**PROBLEM TO SOLVE**. Beginning with the first line, set down every line through the one containing "b = BM(); box(b, 0, .012, -.8, 0, 0, .075, .002);", exactly as it appears, but not the pictures.

-- START RAW DATA --

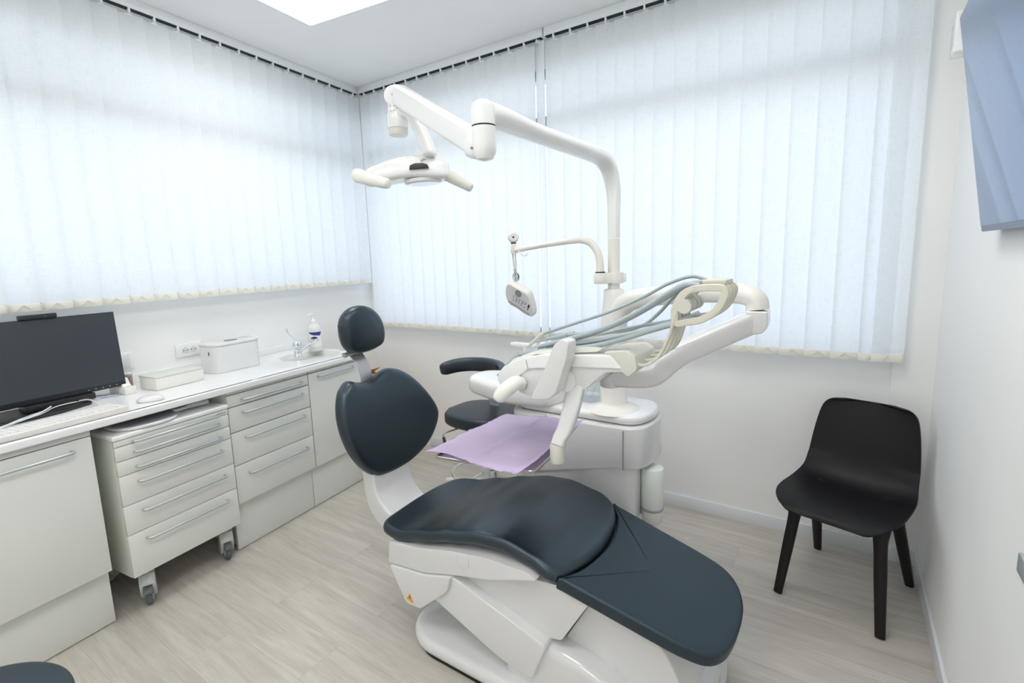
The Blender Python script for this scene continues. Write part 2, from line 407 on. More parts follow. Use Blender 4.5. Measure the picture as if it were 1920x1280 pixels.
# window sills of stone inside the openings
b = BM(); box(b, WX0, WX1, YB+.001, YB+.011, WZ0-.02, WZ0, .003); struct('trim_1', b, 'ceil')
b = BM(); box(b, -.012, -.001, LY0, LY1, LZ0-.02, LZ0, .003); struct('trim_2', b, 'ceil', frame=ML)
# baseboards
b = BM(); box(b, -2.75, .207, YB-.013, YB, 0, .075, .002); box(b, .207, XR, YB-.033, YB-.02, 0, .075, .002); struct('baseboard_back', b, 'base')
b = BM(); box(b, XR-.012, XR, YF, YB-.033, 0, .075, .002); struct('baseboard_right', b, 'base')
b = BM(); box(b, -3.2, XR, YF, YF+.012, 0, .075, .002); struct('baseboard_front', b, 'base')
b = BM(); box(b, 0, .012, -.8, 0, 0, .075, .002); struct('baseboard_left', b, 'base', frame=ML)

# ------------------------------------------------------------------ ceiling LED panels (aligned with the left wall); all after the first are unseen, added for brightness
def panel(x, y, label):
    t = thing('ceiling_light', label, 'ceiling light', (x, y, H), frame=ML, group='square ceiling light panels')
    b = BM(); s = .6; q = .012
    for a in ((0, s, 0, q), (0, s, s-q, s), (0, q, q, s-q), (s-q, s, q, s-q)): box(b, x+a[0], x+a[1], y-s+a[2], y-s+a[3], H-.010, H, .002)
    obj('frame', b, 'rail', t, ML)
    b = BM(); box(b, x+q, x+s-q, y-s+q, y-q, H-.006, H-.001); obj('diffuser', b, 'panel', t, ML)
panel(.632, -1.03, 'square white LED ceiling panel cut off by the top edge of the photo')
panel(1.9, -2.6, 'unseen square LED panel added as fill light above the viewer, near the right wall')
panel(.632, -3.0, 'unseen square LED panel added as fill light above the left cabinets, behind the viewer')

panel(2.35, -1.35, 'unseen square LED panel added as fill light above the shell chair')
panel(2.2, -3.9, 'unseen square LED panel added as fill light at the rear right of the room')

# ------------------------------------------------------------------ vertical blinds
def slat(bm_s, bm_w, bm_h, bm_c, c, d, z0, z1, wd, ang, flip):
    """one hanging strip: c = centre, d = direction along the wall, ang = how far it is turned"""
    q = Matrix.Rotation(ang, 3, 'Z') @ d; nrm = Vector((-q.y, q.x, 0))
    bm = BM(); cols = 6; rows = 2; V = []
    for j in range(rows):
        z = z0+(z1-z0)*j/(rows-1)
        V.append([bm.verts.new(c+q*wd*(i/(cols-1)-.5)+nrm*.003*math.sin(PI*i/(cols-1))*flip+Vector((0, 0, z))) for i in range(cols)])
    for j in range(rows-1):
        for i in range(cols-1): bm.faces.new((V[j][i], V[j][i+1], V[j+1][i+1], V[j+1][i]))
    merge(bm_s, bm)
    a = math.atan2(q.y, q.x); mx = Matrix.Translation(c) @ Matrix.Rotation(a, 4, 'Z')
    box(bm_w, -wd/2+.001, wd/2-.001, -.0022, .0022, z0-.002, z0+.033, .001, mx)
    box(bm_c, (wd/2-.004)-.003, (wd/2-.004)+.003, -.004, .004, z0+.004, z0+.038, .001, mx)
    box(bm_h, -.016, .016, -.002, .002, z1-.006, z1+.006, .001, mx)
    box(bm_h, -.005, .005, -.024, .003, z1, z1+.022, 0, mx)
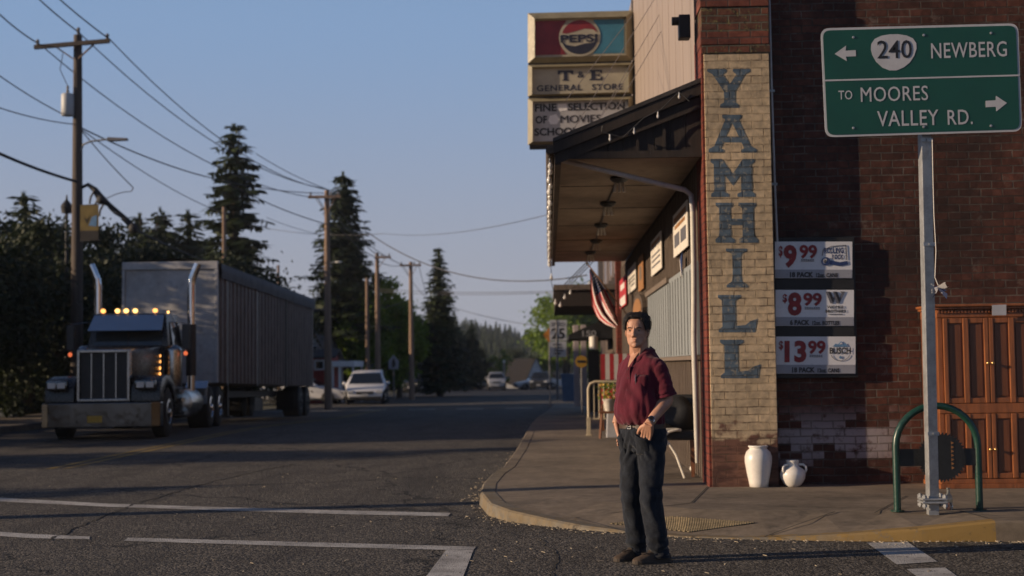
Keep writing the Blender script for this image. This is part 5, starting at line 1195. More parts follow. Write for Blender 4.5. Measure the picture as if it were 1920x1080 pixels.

-- END RAW DATA --

**EXERCISE OUTPUT**.
The Blender Python script for this scene continues. Write part 2, from line 407 on. More parts follow. Use Blender 4.5. Measure the picture as if it were 1920x1280 pixels.
# window sills of stone inside the openings
b = BM(); box(b, WX0, WX1, YB+.001, YB+.011, WZ0-.02, WZ0, .003); struct('trim_1', b, 'ceil')
b = BM(); box(b, -.012, -.001, LY0, LY1, LZ0-.02, LZ0, .003); struct('trim_2', b, 'ceil', frame=ML)
# baseboards
b = BM(); box(b, -2.75, .207, YB-.013, YB, 0, .075, .002); box(b, .207, XR, YB-.033, YB-.02, 0, .075, .002); struct('baseboard_back', b, 'base')
b = BM(); box(b, XR-.012, XR, YF, YB-.033, 0, .075, .002); struct('baseboard_right', b, 'base')
b = BM(); box(b, -3.2, XR, YF, YF+.012, 0, .075, .002); struct('baseboard_front', b, 'base')
b = BM(); box(b, 0, .012, -.8, 0, 0, .075, .002); struct('baseboard_left', b, 'base', frame=ML)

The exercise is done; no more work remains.